--- Start of Listed records ---

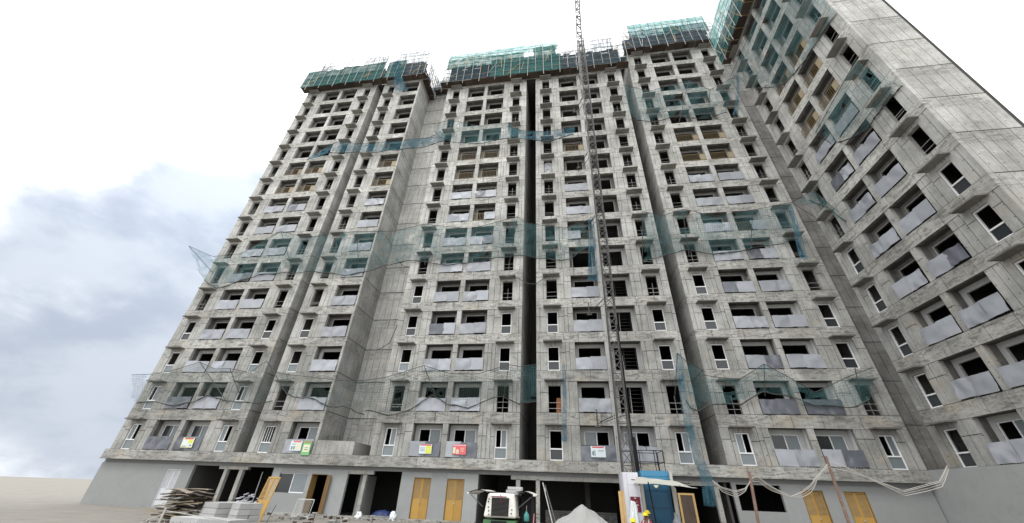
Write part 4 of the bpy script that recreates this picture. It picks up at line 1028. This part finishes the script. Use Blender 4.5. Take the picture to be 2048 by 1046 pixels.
for dz, r in ((0, .0095), (-.10, .008), (.03, .007), (-.05, .006)):
    pts = []
    for i in range(len(cab)-1):
        for k in range(3):
            q = Vector(cab[i]).lerp(Vector(cab[i+1]), k/3); q.z += dz*abs(math.sin(i*.9+k*.3))*1.0; q.y += .02*math.sin(i+k); pts.append(q)
    put('cable', MB().tube(pts, r, 5).mesh('cable', 'cable', True), t)

# ------------------------------------------------------------------ safety nets
def resample(pts, n):
    P_ = [Vector(p) for p in pts]; L = [0]
    for a, b in zip(P_, P_[1:]): L.append(L[-1]+(b-a).length)
    out = []
    for i in range(n+1):
        d = L[-1]*i/n; k = 0
        while k < len(L)-2 and L[k+1] < d: k += 1
        s = (d-L[k])/max(1e-6, L[k+1]-L[k]); out.append(P_[k].lerp(P_[k+1], min(1, s)))
    return out, L[-1]
def net(label, top, bot, mat, poles=(), sag=.25, group='safety nets strung along the facade', rope=.022, outv=(0,-1,0), seed=0):
    t = thing('safety_net', label, 'safety net', group=group); n = 54
    T, L = resample(top, n); B_, _ = resample(bot, n); ov = Vector(outv)
    def fn(u, v):
        i = min(n, int(round(u*n))); p = T[i].lerp(B_[i], v)
        q = mnoise.noise(Vector((u*L*.7+seed, v*2, 1.1))); w_ = math.sin(PI*v)
        q2 = mnoise.noise(Vector((u*L*2.1+seed, v*1.3, 4.7))); q3 = mnoise.noise(Vector((u*L*.45+seed*3, 0, 8.8)))
        return p + Vector((0, 0, -sag*w_*(1+1.1*q) + .35*q3*v + .09*q2*w_)) + ov*(.22*w_*q+.14*q2*w_)
    m = MB(); h = (T[n//2]-B_[n//2]).length
    m.grid(fn, n, 10, 0, lambda a, b: (a*L, b*max(h, .5)))
    keep = [i for i in range(len(m.f)) if not (mnoise.noise(Vector(((i % n)/n*L*1.1+seed*7, (i//n)*.55, 2.4))) > .45 - .2*(i//n >= 8))]   # tears
    m.f = [m.f[i] for i in keep]; m.m = [m.m[i] for i in keep]
    put('netting', m.mesh('netting', mat, True), t)
    m = MB(); m.tube([p for p in T], rope, 5); put('edge_rope', m.mesh('edge_rope', 'rope'), t)
    m = MB(); m.tube([p+Vector((0, 0, .02*math.sin(i)+.35*mnoise.noise(Vector((i/n*L*.45+seed*3, 0, 8.8))))) for i, p in enumerate(B_)], [rope*1.4+abs(rope*3.2*mnoise.noise(Vector((i*.7, seed, 0)))) for i in range(n+1)], 5); put('gathered_edge', m.mesh('gathered_edge', 'rope'), t)
    for a, b in poles:
        m = MB(); m.tube([a, b], .028, 6); put('support_pole', m.mesh('support_pole', 'poled'), t)
    return t
O, I = 26.1, 27.7
net('lowest net across the leftmost bay, held out by three dark poles', [(-36.0, 26.1, 8.9), (-33.8, 26.1, 8.97), (-32.29, 26.1, 9.25), (-30.08, 26.1, 9.93), (-28.35, 26.1, 9.34), (-26.99, 26.1, 9.37), (-25.02, 26.1, 9.04), (-23.95, 26.1, 9.96)],
    [(-36.0, 27.6, 6.9), (-34.12, 27.6, 6.9), (-32.34, 27.6, 6.75), (-30.55, 27.6, 6.92), (-29.47, 27.6, 7.51), (-28.16, 27.6, 7.24), (-26.62, 27.6, 6.94), (-23.4, 27.6, 7.26)], 'net',
    [((-30.08, O, 9.93), (-27.45, I, 7.03)), ((-26.99, O, 9.37), (-26.61, I, 7.66)), ((-23.95, O, 9.96), (-22.32, I, 7.67))], seed=1)
net('lowest net crossing the single-balcony bay and the recessed wall', [(-23.95, 26.1, 9.96), (-22.71, 26.1, 9.03), (-21.65, 26.1, 8.87), (-19.21, 26.1, 8.62), (-16.64, 26.1, 8.35), (-15.15, 26.1, 8.39)],
    [(-22.32, 27.6, 7.65), (-21.72, 27.6, 7.46), (-20.13, 27.6, 7.28), (-18.77, 27.6, 7.06), (-16.3, 27.6, 6.49), (-15.3, 27.6, 6.39)], 'net', seed=2)
net('lowest net draped over the bay with the yellow and red signs', [(-15.15, 26.1, 8.39), (-13.49, 26.1, 8.6), (-10.58, 26.1, 9.48), (-8.48, 26.1, 8.87), (-6.41, 26.1, 8.83), (-4.12, 26.1, 9.5), (-3.31, 26.1, 9.35)],
    [(-15.3, 27.6, 6.39), (-13.42, 27.6, 6.27), (-11.81, 27.6, 6.67), (-10.12, 27.6, 7.83), (-8.85, 27.6, 6.9), (-7.3, 27.6, 6.63), (-6.22, 27.6, 7.13), (-4.75, 27.6, 7.52), (-3.44, 27.6, 7.07)], 'net',
    [((-10.58, O, 9.48), (-9.87, I, 7.52)), ((-4.12, O, 9.5), (-4.69, I, 7.54))], seed=3)
net('lowest net spanning the centre gap', [(-3.31, 26.1, 9.35), (-2.73, 26.1, 9.42), (-2.11, 26.1, 9.48)], [(-3.44, 27.6, 7.07), (-2.86, 27.6, 7.04), (-2.24, 27.6, 7.11)], 'netteal', [], seed=4)
net('lowest net in the gap right of the hoist', [(7.7, 26.1, 10.2), (8.14, 26.1, 9.64), (8.65, 26.1, 9.29), (9.15, 26.1, 8.95)], [(8.04, 27.6, 7.4), (8.22, 27.6, 7.01), (8.66, 27.6, 6.82), (9.24, 27.6, 7.01)], 'netteal', [((7.7, O, 10.2), (7.41, I, 7.75))], seed=5)
net('lowest net sagging over the bay next to the side wing', [(9.08, 26.1, 8.68), (9.74, 26.1, 8.55), (11.25, 26.1, 8.41), (13.01, 26.1, 9.39), (14.04, 26.1, 8.66), (15.4, 26.1, 7.57), (17.79, 26.1, 8.58), (19.3, 26.1, 9.11)],
    [(9.24, 27.6, 7.01), (10.29, 27.6, 7.02), (11.61, 27.6, 7.25), (13.24, 27.6, 8.0), (14.65, 27.6, 7.58), (16.01, 27.6, 7.18), (17.71, 27.6, 7.04), (19.33, 27.6, 7.45)], 'netteal', [((13.01, O, 9.39), (13.19, I, 7.7)), ((18.3, O, 9.11), (18.88, I, 7.46))], seed=6)
net('middle net over the left bays, its corner pulled out past the building edge', [(-38.29, 26.1, 22.19), (-34.69, 26.1, 20.68), (-31.64, 26.1, 20.8), (-28.21, 26.1, 23.42), (-25.12, 26.1, 22.33), (-22.53, 26.1, 22.64), (-19.7, 26.1, 22.75), (-15.71, 26.1, 22.52)],
    [(-36.11, 27.6, 18.88), (-34.18, 27.6, 17.88), (-32.04, 27.6, 18.41), (-30.17, 27.6, 19.18), (-26.63, 27.6, 19.3), (-23.34, 27.6, 19.14), (-20.04, 27.6, 18.59), (-16.49, 27.6, 19.64)], 'netteal',
    [((-38.29, O, 22.19), (-35.72, I, 19.81)), ((-28.21, O, 23.42), (-26.79, I, 19.95)), ((-19.66, O, 22.62), (-19.49, I, 19.57))], seed=7)
net('middle net over the bay left of the centre gap', [(-15.71, 26.1, 22.52), (-12.9, 26.1, 23.16), (-8.27, 26.1, 22.22), (-3.84, 26.1, 23.35), (-2.99, 26.1, 22.52), (-2.07, 26.1, 22.27)],
    [(-16.49, 27.6, 19.64), (-13.8, 27.6, 20.05), (-11.98, 27.6, 19.51), (-8.82, 27.6, 19.28), (-5.57, 27.6, 19.87), (-3.71, 27.6, 19.93), (-2.2, 27.6, 19.57)], 'netteal', [((-12.9, O, 23.16), (-12.75, I, 19.5)), ((-3.84, O, 23.35), (-4.64, I, 19.61))], seed=8)
net('middle net between the centre gap and the hoist mast', [(-2.07, 26.1, 22.27), (0.47, 26.1, 21.69), (2.71, 26.1, 22.53)], [(-2.2, 27.6, 19.57), (-0.55, 27.6, 19.21), (0.78, 27.6, 19.29), (2.54, 27.6, 20.64)], 'netteal', seed=9)
net('middle net over the bay next to the side wing', [(7.32, 26.1, 23.02), (9.04, 26.1, 22.42), (10.69, 26.1, 23.02), (13.11, 26.1, 22.03), (16.18, 26.1, 22.44), (19.39, 26.1, 22.99)],
    [(7.09, 27.6, 18.63), (9.08, 27.6, 19.44), (10.77, 27.6, 19.7), (12.86, 27.6, 19.22), (15.72, 27.6, 19.6), (19.37, 27.6, 20.18)], 'netteal', [((7.32, O, 23.02), (6.91, I, 18.71)), ((10.69, O, 23.02), (10.82, I, 19.25)), ((16.18, O, 22.44), (15.79, I, 19.46))], seed=10)
net('bunched blue net strip slung high across the two leftmost bays', [(-29.58, 26.9, 35.9), (-27.12, 26.9, 37.9), (-22.97, 26.9, 37.0), (-19.28, 26.9, 37.0), (-14.95, 26.9, 37.0), (-13.61, 26.9, 38.0)],
    [(-30.96, 27.6, 36.0), (-28.1, 27.6, 36.9), (-24.27, 27.6, 36.4), (-19.32, 27.6, 36.1), (-15.56, 27.6, 36.3), (-12.57, 27.6, 37.2)], 'netblue', sag=.15, seed=11)
net('upper net over the bay left of the centre gap', [(-14.24, 26.1, 38.37), (-12.33, 26.1, 38.83), (-8.54, 26.1, 37.15), (-5.05, 26.1, 37.16), (-3.87, 26.1, 35.59)],
    [(-14.85, 27.6, 39.1), (-12.49, 27.6, 36.65), (-9.37, 27.6, 35.97), (-6.41, 27.6, 36.27), (-4.37, 27.6, 36.69)], 'netteal', seed=12)
net('bunched blue net strip slung high across the centre gap', [(-5.46, 26.8, 37.61), (-3.68, 26.8, 36.5), (-1.14, 26.8, 36.0), (2.2, 26.8, 36.3)], [(-5.25, 27.5, 36.7), (-3.47, 27.5, 35.8), (-0.9, 27.5, 35.2), (2.04, 27.5, 35.9)], 'netblue', sag=.15, seed=13)
net('upper net over the bay next to the side wing', [(8.06, 26.1, 42.08), (10.8, 26.1, 40.39), (15.25, 26.1, 41.67), (16.95, 26.1, 39.45), (20.31, 26.1, 41.65)], [(8.54, 27.6, 37.62), (11.55, 27.6, 36.89), (13.27, 27.6, 37.59), (15.65, 27.6, 36.52), (18.67, 27.6, 37.33)], 'netteal',
    [((15.25, O, 41.67), (13.51, I, 36.55)), ((16.95, O, 39.45), (16.86, I, 37.77))], seed=14)
net('small triangular net at the foot of the side wing windows', [(19.4, 26.12, 23.0), (19.4, 23.61, 22.05), (19.4, 22.57, 19.0)], [(20.75, 26.06, 23.0), (20.75, 25.09, 21.6), (20.75, 24.0, 19.2)], 'netteal', [((19.4, 26.1, 23.0), (20.75, 26.1, 21))], outv=(-1,0,0), seed=15)
net('large pale net hung over the upper storeys of the side wing', [(19.6, 26.0, 41.5), (19.6, 22.0, 41.0), (19.6, 18.0, 41.0), (19.6, 14.8, 40)], [(20.7, 25.3, 37.5), (20.7, 22.0, 33.3), (20.7, 18.9, 32.6), (20.7, 15.7, 31.8)], 'netteal', outv=(-1,0,0), sag=.4, seed=16)
net('net on the side wing at mid height', [(19.6, 21.0, 25.5), (19.6, 18.6, 25.8), (19.6, 15.8, 26.1)], [(20.7, 21.12, 24.4), (20.7, 18.88, 23.0), (20.7, 15.77, 23.0)], 'netteal', [((19.6, 21.0, 25.5), (20.7, 21.6, 24.8))], outv=(-1,0,0), seed=17)
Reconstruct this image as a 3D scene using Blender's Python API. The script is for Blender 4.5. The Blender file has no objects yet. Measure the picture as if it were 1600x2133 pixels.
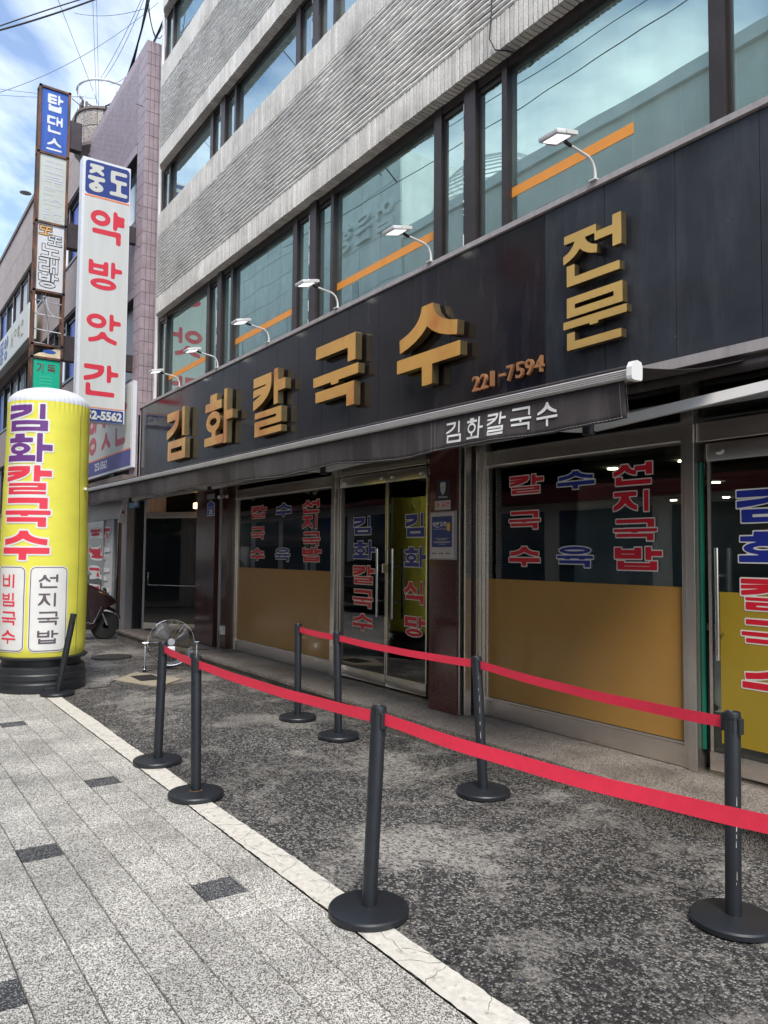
import bpy, bmesh, math, random
import numpy as np
from mathutils import Matrix, Vector
from mathutils.geometry import tessellate_polygon
R = random.Random(7)
SC = bpy.context.scene
COL = SC.collection
PI = math.pi

# ------------------------------------------------------------------ camera
F = 1620.0
ROLL = math.radians(0.49); PITCH = math.atan(88 / F); TH = math.atan(1110 / F)
fh = Vector((-math.cos(TH), math.sin(TH), 0)); rh = Vector((math.sin(TH), math.cos(TH), 0)); uw = Vector((0, 0, 1))
FWD = fh * math.cos(PITCH) + uw * math.sin(PITCH)
up0 = -fh * math.sin(PITCH) + uw * math.cos(PITCH)
RIGHT = rh * math.cos(ROLL) + up0 * math.sin(ROLL)
UP = up0 * math.cos(ROLL) - rh * math.sin(ROLL)
CAMP = Vector((0, 0, 1.62))
cam = bpy.data.cameras.new('camera'); camo = bpy.data.objects.new('camera', cam); COL.objects.link(camo)
camo.matrix_world = Matrix(((RIGHT.x, UP.x, -FWD.x, CAMP.x), (RIGHT.y, UP.y, -FWD.y, CAMP.y), (RIGHT.z, UP.z, -FWD.z, CAMP.z), (0, 0, 0, 1)))
cam.sensor_fit = 'HORIZONTAL'; cam.sensor_width = 36; cam.lens = 36 * F / 1600; cam.clip_end = 2000; cam.clip_start = .05
SC.camera = camo
def proj(p):            # used only to choose which repeats are large enough to be objects of their own
    d = Vector(p) - CAMP; z = d.dot(FWD)
    if z < .1: return (-9e9, -9e9, z)
    return (800 + F * d.dot(RIGHT) / z, 1066.5 - F * d.dot(UP) / z, z)

# ------------------------------------------------------------------ world, sun, exposure
SUN_EL = math.radians(54); SUN_AZ = math.radians(118)   # azimuth of the sun measured from +Y clockwise
w = bpy.data.worlds.new('World'); SC.world = w; w.use_nodes = True
nt = w.node_tree; nt.nodes.clear()
N = nt.nodes.new; L = nt.links.new
out = N('ShaderNodeOutputWorld'); bg = N('ShaderNodeBackground'); bg.inputs[1].default_value = .106
sky = N('ShaderNodeTexSky'); sky.sky_type = 'NISHITA'; sky.sun_disc = False
sky.sun_elevation = SUN_EL; sky.sun_rotation = SUN_AZ; sky.air_density = 1.0; sky.dust_density = .6; sky.ozone_density = 1.6
tc = N('ShaderNodeTexCoord'); mp = N('ShaderNodeMapping'); mp.inputs['Scale'].default_value = (1.0, 1.0, 2.2); mp.inputs['Location'].default_value = (.35, 0.1, 0)
ns = N('ShaderNodeTexNoise'); ns.inputs['Scale'].default_value = 2.0; ns.inputs['Detail'].default_value = 7; ns.inputs['Roughness'].default_value = .55; ns.inputs['Distortion'].default_value = .35
cr = N('ShaderNodeValToRGB'); cr.color_ramp.elements[0].position = .44; cr.color_ramp.elements[1].position = .72
cr.color_ramp.elements[0].color = (.03, .03, .03, 1); cr.color_ramp.elements[1].color = (.95, .95, .95, 1)
mx = N('ShaderNodeMix'); mx.data_type = 'RGBA'; mx.inputs[7].default_value = (9.6, 9.8, 9.8, 1)
L(tc.outputs['Generated'], mp.inputs[0]); L(mp.outputs[0], ns.inputs[0]); L(ns.outputs[0], cr.inputs[0])
L(cr.outputs[0], mx.inputs[0]); L(sky.outputs[0], mx.inputs[6]); L(mx.outputs[2], bg.inputs[0]); L(bg.outputs[0], out.inputs[0])
sl = bpy.data.lights.new('sun', 'SUN'); sl.energy = 1.5; sl.angle = math.radians(20); sl.color = (1, .94, .85)
so = bpy.data.objects.new('sun', sl); COL.objects.link(so)
sd = Vector((math.sin(SUN_AZ) * math.cos(SUN_EL), math.cos(SUN_AZ) * math.cos(SUN_EL), math.sin(SUN_EL)))
so.rotation_euler = sd.to_track_quat('Z', 'Y').to_euler(); so.location = sd * 40
SC.view_settings.view_transform = 'Standard'; SC.view_settings.look = 'None'; SC.view_settings.gamma = 1
SC.view_settings.exposure = 1.4
SC.render.engine = 'CYCLES'
SC.cycles.max_bounces = 8; SC.cycles.transparent_max_bounces = 12; SC.cycles.caustics_reflective = False; SC.cycles.caustics_refractive = False
SC.cycles.use_denoising = True

# ------------------------------------------------------------------ materials
MC = {}
def nodes(name):
    m = bpy.data.materials.new(name); m.use_nodes = True; nt = m.node_tree
    return m, nt, nt.nodes['Principled BSDF'], nt.nodes.new, nt.links.new
def mat(name, col, rough=.6, metal=0., var=0., vs=8., stretch=(1, 1, 1), bump=0., bs=60., spec=.5, dirt_or_reflection=None, emis=None, coat=0., rvar=0.):
    """procedural material: base colour with noise variation, optional second colour in noise patches (dirt), bump."""
    if name in MC: return MC[name]
    m, nt, b, N, L = nodes(name)
    b.inputs['Base Color'].default_value = (*col, 1); b.inputs['Roughness'].default_value = rough; b.inputs['Metallic'].default_value = metal
    b.inputs['Specular IOR Level'].default_value = spec; b.inputs['Coat Weight'].default_value = coat; b.inputs['Coat Roughness'].default_value = .08
    g = N('ShaderNodeNewGeometry'); mp = N('ShaderNodeMapping'); mp.inputs['Scale'].default_value = stretch; L(g.outputs['Position'], mp.inputs[0])
    last = None
    if var:
        n = N('ShaderNodeTexNoise'); n.inputs['Scale'].default_value = vs; n.inputs['Detail'].default_value = 6; n.inputs['Roughness'].default_value = .6; L(mp.outputs[0], n.inputs[0])
        r = N('ShaderNodeMapRange'); r.inputs[1].default_value = .3; r.inputs[2].default_value = .7; r.inputs[3].default_value = 1 - var; r.inputs[4].default_value = 1 + var; L(n.outputs[0], r.inputs[0])
        h = N('ShaderNodeHueSaturation'); h.inputs['Color'].default_value = (*col, 1); L(r.outputs[0], h.inputs['Value']); last = h.outputs[0]
        oi = N('ShaderNodeObjectInfo'); r2 = N('ShaderNodeMapRange'); r2.inputs[3].default_value = 1 - var * .45; r2.inputs[4].default_value = 1 + var * .45; L(oi.outputs['Random'], r2.inputs[0])
        h2 = N('ShaderNodeHueSaturation'); L(last, h2.inputs['Color']); L(r2.outputs[0], h2.inputs['Value']); last = h2.outputs[0]
        if rvar:
            r3 = N('ShaderNodeMapRange'); r3.inputs[1].default_value = .3; r3.inputs[2].default_value = .7; r3.inputs[3].default_value = max(0, rough - rvar); r3.inputs[4].default_value = rough + rvar; L(n.outputs[0], r3.inputs[0]); L(r3.outputs[0], b.inputs['Roughness'])
    if dirt_or_reflection:
        dc, ds, lo, hi, st = dirt_or_reflection
        mp2 = N('ShaderNodeMapping'); mp2.inputs['Scale'].default_value = st; L(g.outputs['Position'], mp2.inputs[0])
        n2 = N('ShaderNodeTexNoise'); n2.inputs['Scale'].default_value = ds; n2.inputs['Detail'].default_value = 8; n2.inputs['Roughness'].default_value = .65; L(mp2.outputs[0], n2.inputs[0])
        r4 = N('ShaderNodeMapRange'); r4.inputs[1].default_value = lo; r4.inputs[2].default_value = hi; L(n2.outputs[0], r4.inputs[0])
        mm = N('ShaderNodeMix'); mm.data_type = 'RGBA'; mm.inputs[6].default_value = (*col, 1); mm.inputs[7].default_value = (*dc, 1); L(r4.outputs[0], mm.inputs[0])
        if last: L(last, mm.inputs[6])
        last = mm.outputs[2]
    if last: L(last, b.inputs['Base Color'])
    if bump:
        n3 = N('ShaderNodeTexNoise'); n3.inputs['Scale'].default_value = bs; n3.inputs['Detail'].default_value = 5; L(mp.outputs[0], n3.inputs[0])
        bp = N('ShaderNodeBump'); bp.inputs['Strength'].default_value = 1; bp.inputs['Distance'].default_value = bump; L(n3.outputs[0], bp.inputs['Height']); L(bp.outputs[0], b.inputs['Normal'])
    if emis:
        b.inputs['Emission Color'].default_value = (*emis[0], 1); b.inputs['Emission Strength'].default_value = emis[1]
    MC[name] = m; return m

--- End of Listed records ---

Write out every line of the listing that holds the word "this".

__Answer below__
Write part 4 of the bpy script that recreates this picture. It picks up at line 1028. This part finishes the script. Use Blender 4.5. Take the picture to be 2048 by 1046 pixels.
Reconstruct this image as a 3D scene using Blender's Python API. The script is for Blender 4.5. The Blender file has no objects yet. Measure the picture as if it were 1600x2133 pixels.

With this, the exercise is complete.